De Aucouturier e Negrine podemos nos espelhar na maneira como organizam uma sessão de psicomotricidade, com partes (ou rituais) bem divididos e específicos, com o cumprimento de normas e regras pré-determinadas e com a oportunidade das crianças falarem no início e ao término das sessões sobre seus jogos, anseios e outras coisas que venham em suas mentes.



Na parte que versa sobre a atuação do facilitador em uma sessão, entendemos que esta deva ser responsável e de qualidade. Que o adulto possa primeiro observar o ato das crianças, ler o seu significado e a partir daí traçar estratégias de atuação, sejam estas verbais ou corporais. É bom lembrar também de que, acreditamos que se deva trabalhar com os pontos positivos da criança, com o que ela sabe fazer e gosta de fazer.
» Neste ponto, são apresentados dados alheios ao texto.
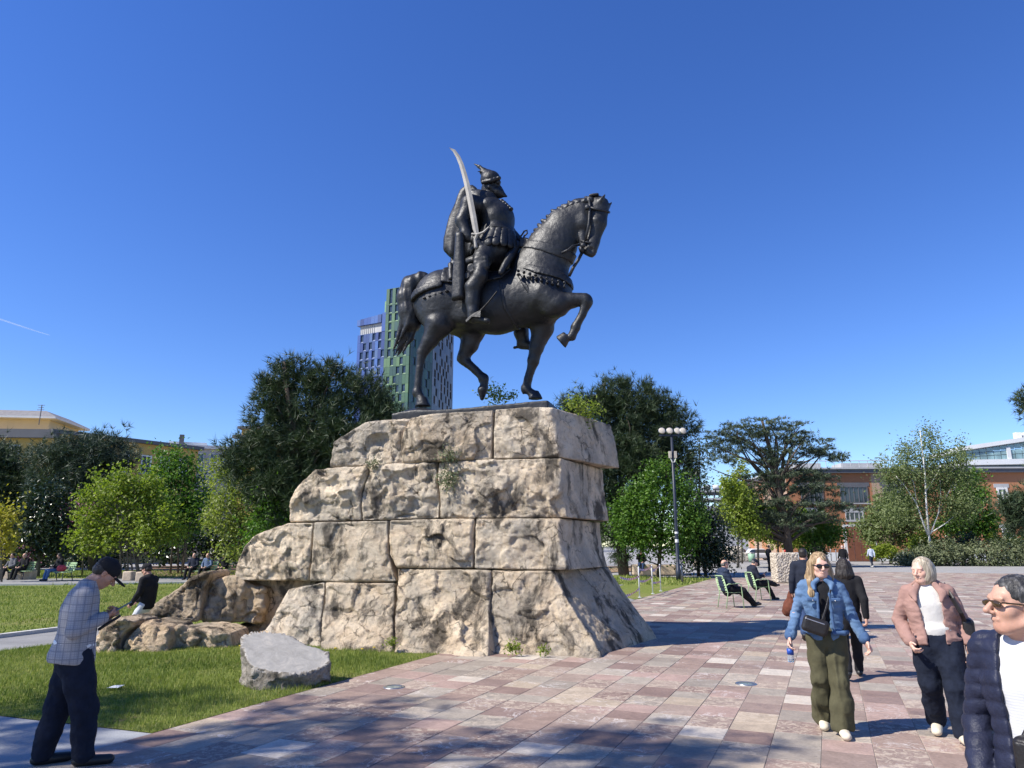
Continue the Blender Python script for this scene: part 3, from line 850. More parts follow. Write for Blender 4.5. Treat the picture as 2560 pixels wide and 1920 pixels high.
# ---------------------------------------------------------------- bronze rider on horseback
M_bronze = bronze_mat()
M_blade = simple('weathered steel blade', (.27, .255, .23), .55, .15, 6, metal=.25, bump=.002)
st_C = ped_O + YP * .95
statue = empty('equestrian_statue', (st_C.x, st_C.y, 0), -MROT, 'dark bronze statue of a cloaked rider with curved sword on a prancing horse', 'statue')
def SP(px, py, off=0.0):
    q = st_C + YP * off
    w = PL(px, py, (q.x, q.y), (YP.x, YP.y))
    return ((w - st_C).dot(XP), off, w.z)
def a1(x, y, off=0.0): return SP(960 + x * .28933, 340 + y * .28933, off)      # upper enlargement
def a2(x, y, off=0.0): return SP(960 + x * .28933, 600 + y * .28933, off)      # lower enlargement
LAT = (0, 1, 0)
def bdisp2(amp=.008, f=7.0):
    return lambda V, N: N * (amp * fbm(V * f, 3) + amp * .6 * fbm(V * f * 3.1, 2))[:, None]

def body_prims(s, g=0.0, k=.12):
    fl = (LAT, .74)
    s.ell(a2(500, 520), (.62 + g, .47 + g, .66 + g), k)
    s.cone(a2(520, 540), a2(980, 560), .62 + g, .60 + g, k, flat=fl)
    s.cone(a2(980, 560), a2(1330, 470), .60 + g, .60 + g, k, flat=fl)
    s.ell(a2(1370, 430), (.55 + g, .46 + g, .70 + g), k)
    s.ell(a2(1480, 470), (.32 + g, .38 + g, .42 + g), k)
def neck_prims(s, g=0.0, k=.10):
    fl = (LAT, .60)
    s.cone(a1(1330, 1180), a1(1450, 960), .62 + g, .50 + g, k, flat=fl)
    s.cone(a1(1450, 960), a1(1560, 780), .50 + g, .40 + g, k, flat=fl)
    s.cone(a1(1560, 780), a1(1700, 660), .40 + g, .29 + g, k, flat=fl)
    s.cone(a1(1700, 660), a1(1830, 600), .29 + g, .17 + g, k, flat=fl)

H = SDF(.030)
body_prims(H); neck_prims(H)
# head
hf = (LAT, .62)
H.cone(a1(1850, 610, -.02), a1(1835, 760, -.05), .23, .205, .06, flat=hf)
H.cone(a1(1835, 760, -.05), a1(1800, 930, -.08), .20, .135, .05, flat=hf)
H.cone(a1(1800, 930, -.08), a1(1790, 990, -.09), .135, .125, .04, flat=(LAT, .8))
H.ell(a1(1720, 750, -.05), (.21, .17, .24), .06)
H.cone(a1(1715, 860, -.06), a1(1725, 985, -.08), .10, .065, .05)
H.cone(a1(1745, 1000, -.08), a1(1795, 1025, -.08), .06, .06, .03)
for sy in (-1, 1):
    H.ell(a1(1835, 720, sy * .13 - .03), (.07, .05, .06), .05)
    H.ell(a1(1790, 985, sy * .085 - .09), (.05, .03, .07), .02, op='s')
# ears
H.cone(a1(1875, 560, -.12), a1(1920, 492, -.15), .075, .012, .03, flat=((1, 0, 0), .6))
H.cone(a1(1935, 615, .10), a1(1973, 566, .14), .065, .012, .03, flat=((1, 0, 0), .6))
# foreleg lifted (near side)
o = -.27
H.cone(a2(1400, 500, -.2), a2(1500, 560, o), .36, .25, .12)
H.chain([a2(1480, 545, o), a2(1600, 525, o), a2(1735, 512, o)], [.225, .155, .125], .05)
H.ell(a2(1752, 530, o), (.125, .11, .135), .04)
H.chain([a2(1750, 545, o), a2(1715, 640, o), a2(1665, 735, o)], [.11, .078, .082], .03)
H.ell(a2(1655, 752, o), (.10, .085, .105), .03)
H.cone(a2(1640, 750, o), a2(1615, 755, o), .045, .02, .02)
H.cone(a2(1655, 765, o), a2(1622, 835, o), .078, .088, .03)
hz = a2(1545, 868, o); HM = Matrix.Rotation(R(52), 3, 'Y'); H.loft([(-.06, .0, 0, .15, .125), (.13, -.02, 0, .10, .085)], .01, c=hz, M=HM)
# standing foreleg (far side)
o = .24
H.cone(a2(1340, 560, .18), a2(1370, 760, o), .40, .235, .14, flat=(LAT, .8))
H.chain([a2(1370, 760, o), a2(1318, 930, o), a2(1290, 1040, o)], [.225, .145, .118], .05)
H.ell(a2(1290, 1050, o), (.12, .105, .14), .03)
H.chain([a2(1282, 1075, o), a2(1248, 1190, o), a2(1232, 1265, o)], [.098, .082, .088], .03)
H.ell(a2(1225, 1285, o), (.105, .09, .10), .03)
H.cone(a2(1203, 1295, o), a2(1205, 1325, o), .05, .03, .02)
H.cone(a2(1240, 1295, o), a2(1295, 1335, o), .078, .085, .03)
hz = a2(1306, 1366, o); H.loft([(-.02, .01, 0, .15, .13), (.15, -.03, 0, .095, .085)], .01, c=hz)
# hind leg, near side
o = -.26
H.cone(a2(490, 560, -.18), a2(470, 740, o), .46, .28, .14, flat=(LAT, .72))
H.ell(a2(430, 610, -.2), (.28, .26, .42), .10)
H.chain([a2(470, 740, o), a2(400, 865, o), a2(335, 965, o)], [.27, .165, .12], .06)
H.cone(a2(345, 960, o), a2(302, 965, o), .09, .045, .03)
H.ell(a2(325, 985, o), (.10, .095, .13), .03)
H.chain([a2(325, 1000, o), a2(308, 1110, o), a2(294, 1240, o)], [.098, .082, .080], .03)
H.ell(a2(285, 1315, o), (.105, .09, .105), .03)
H.cone(a2(294, 1240, o), a2(290, 1310, o), .08, .085, .02)
H.cone(a2(262, 1325, o), a2(256, 1345, o), .045, .025, .02)
H.cone(a2(292, 1320, o), a2(318, 1368, o), .085, .095, .03)
hz = a2(335, 1418, o); H.loft([(-.05, .01, 0, .165, .14), (.16, -.03, 0, .10, .09)], .01, c=hz)
# hind leg, far side, stepping
o = .25
H.cone(a2(640, 650, .2), a2(760, 800, o), .42, .25, .16, flat=(LAT, .7))
H.chain([a2(765, 800, o), a2(740, 900, o), a2(690, 1000, o)], [.25, .185, .135], .06)
H.cone(a2(690, 1000, o), a2(648, 1028, o), .10, .055, .04)
H.ell(a2(690, 1030, o), (.14, .10, .12), .03)
H.chain([a2(700, 1045, o), a2(790, 1125, o), a2(850, 1185, o)], [.105, .082, .088], .03)
H.ell(a2(862, 1195, o), (.11, .09, .11), .03)
H.cone(a2(835, 1200, o), a2(825, 1225, o), .05, .025, .02)
H.cone(a2(868, 1210, o), a2(862, 1285, o), .082, .085, .03)
H.cone(a2(850, 1300, o), a2(848, 1370, o), .105, .045, .015)
# belly line, muscles
H.ell(a2(1420, 560, -.36), (.14, .10, .22), .10)
H.ell(a2(700, 640, -.3), (.25, .12, .2), .12)
H.cone(a2(640, 720, 0), a2(760, 760, 0), .10, .06, .08)
horse = H.build('horse', M_bronze, statue, bdisp2(.010))

# tail: a thick twisted fall of hair
T = SDF(.026)
T.chain([a2(400, 360), a2(320, 352), a2(245, 400), a2(215, 500)], [.13, .19, .235, .25], .06)
T.chain([a2(215, 500), a2(225, 620), a2(240, 720)], [.25, .235, .20], .06)
rg = random.Random(3)
for i in range(26):
    x = rg.uniform(-70, 70); yy = rg.uniform(600, 720); of = rg.uniform(-.16, .16)
    L = rg.uniform(150, 330) - abs(x) * .8
    p0 = (225 + x, yy); p1 = (215 + x * .9 - L * .10, yy + L * .45); p2 = (205 + x * .7 - L * .32, yy + L * .95)
    T.chain([a2(*p0, of), a2(*p1, of), a2(*p2, of * .7)], [.075, .055, .012], .02)
for px in ((150, 690), (140, 770), (185, 640)):
    T.chain([a2(px[0] + 40, px[1] - 60), a2(px[0], px[1]), a2(px[0] - 18, px[1] + 45)], [.07, .04, .01], .02)
def tdisp(V, N):
    a = perlin(np.stack([V[:, 0] * 9 + V[:, 2] * 1.2, V[:, 1] * 9, V[:, 2] * 1.0], 1))
    return N * (.022 * a + .008 * fbm(V * 14, 2))[:, None]
T.build('tail', M_bronze, statue, tdisp)

# mane: short tufts along the crest
M_ = SDF(.022)
cr = [(1262, 925), (1300, 868), (1330, 822), (1352, 790), (1392, 748), (1428, 704), (1478, 668), (1525, 640), (1568, 614), (1615, 596), (1668, 578), (1720, 566), (1770, 556)]
for i, (x, y) in enumerate(cr):
    for of in (-.10, .0, .09):
        M_.cone(a1(x + 14, y + 4, of), a1(x - 26 + 8 * (i % 2), y - 24 + 6 * (i % 3), of * .8), .085, .035, .02)
M_.box(a1(1820, 528, -.02), (.20, .26, .05), .02, .02)
M_.cone(a1(1880, 600, -.02), a1(1935, 660, -.06), .08, .03, .02)
M_.build('mane', M_bronze, statue, bdisp2(.012, 11))

# harness: bands that hug the body
def band(poly, base, g, h=.026, disp=.006):
    s0 = SDF(h); base(s0, g, .10)
    P2 = np.array([(a[0], a[2]) for a in poly], np.float32)
    fns = [q[0] for q in s0.p]
    lo = np.array([P2[:, 0].min(), -.75, P2[:, 1].min()]); hi = np.array([P2[:, 0].max(), .75, P2[:, 1].max()])
    def fn(X):
        d = np.full(len(X), 1.0, np.float32)
        for f in fns:
            q = f(X); t = np.maximum(.10 - np.abs(q - d), 0) / .10
            d = np.minimum(d, q) - t * t * .025
        return np.maximum(d, poly_dist(P2, X[:, 0], X[:, 2]))
    return SDF(h).func(fn, lo, hi)
hn = band([a1(1140, 1130), a1(1240, 1140), a1(1360, 1190), a1(1560, 1215), a1(1680, 1250), a1(1680, 1330), a1(1560, 1290), a1(1360, 1255), a1(1240, 1205), a1(1130, 1190)], body_prims, .045)
for i in range(9):
    x = 1160 + i * 50; y = 1165 + i * 13
    for dy in (0, 34): hn.ell(a1(x, y + dy, -.52 + max(0, i - 5) * .05), (.035, .05, .035), .01)
hn.build('breast_strap', M_bronze, statue, bdisp2(.010, 12))
band([a1(1245, 930), a1(1400, 965), a1(1545, 1000), a1(1700, 1040), a1(1700, 1115), a1(1520, 1085), a1(1380, 1045), a1(1225, 1000)], lambda s, g, k: neck_prims(s, g, k), .035).build('neck_collar', M_bronze, statue, bdisp2(.006, 18))
bs = band([a2(290, 530), a2(330, 490), a2(440, 455), a2(580, 420), a2(580, 470), a2(450, 510), a2(350, 545), a2(290, 575)], body_prims, .10)
for i in range(5): bs.ell(a2(350 + i * 48, 503 - i * 15, -.50), (.045, .05, .03), .01)
bs.cone(a2(575, 215, -.3), a2(580, 330, -.45), .06, .06, .02)
bs.build('breeching_strap', M_bronze, statue, bdisp2(.010, 12))
band([a1(1180, 1240), a1(1215, 1235), a1(1385, 1510), a1(1345, 1525)], body_prims, .03).build('shoulder_strap', M_bronze, statue)
band([a2(1040, 400), a2(1070, 400), a2(1110, 640), a2(1190, 800), a2(1160, 800), a2(1080, 650)], body_prims, .022).build('girth', M_bronze, statue)
# saddle cloth and saddle
sc = band([a1(560, 1180), a1(700, 1100), a1(1010, 1060), a1(1130, 960), a1(1190, 985), a1(1150, 1080), a1(1120, 1200), a1(1060, 1285), a1(930, 1320), a1(760, 1330), a1(560, 1330)], body_prims, .075)
sc.build('saddle_cloth', M_bronze, statue, bdisp2(.016, 9))
sd = SDF(.026)
for sy in (-1, 1):
    sd.chain([a1(1150, 950, 0), a1(1090, 1040, sy * .3), a1(1010, 1180, sy * .5)], [.10, .085, .06], .04)
sd.cone(a1(620, 1120, -.2), a1(620, 1120, .2), .14, .14, .05)
sd.ell(a1(880, 1110), (.55, .40, .18), .06)
sd.build('saddle', M_bronze, statue, bdisp2(.01, 9))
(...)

Desta forma, ela torna-se mais autoconfiante, e com isto ela se sente em condições de lidar e liquidar com seus conflitos internos.



Quanto ao local das sessões, deve-se lembrar as palavras de Negrine quando este autor diz que a criança joga independente do local onde esteja, ou isto é, ela joga tanto em espaços abertos quanto locais fechados, contrariando a idéia de Lapierre e Aucouturier. Estes dizem que a psicomotricidade se dá apenas em lugares fechados, e que em lugares abertos esta prática seria uma forma de "recreação". Além disso, não baseiam esta afirmação em teoria alguma. Independente do que pensam os autores, temos a certeza de que a criança joga em qualquer lugar, pois para isto, ela precisa apenas de seu próprio corpo e de algum motivo para simbolizar, portanto, ela pode jogar até mesmo em locais de espaço reduzido, como dentro de um carro, a título de exemplo.



Finalizando, gostaríamos de dizer que a prática psicomotriz numa vertente relacional exige do educador um compromisso muito sério, de muita dedicação em observar, analisar e traçar estratégias para intervir com as crianças. Seja para criação de vínculos, para provocar a exteriorização ou para reafirmar normas e regras. O adulto deve estar sempre buscando maneiras de aumentar e melhorar a qualidade desta prática, que torna-se cada vez mais fundamental para o desenvolvimento infantil.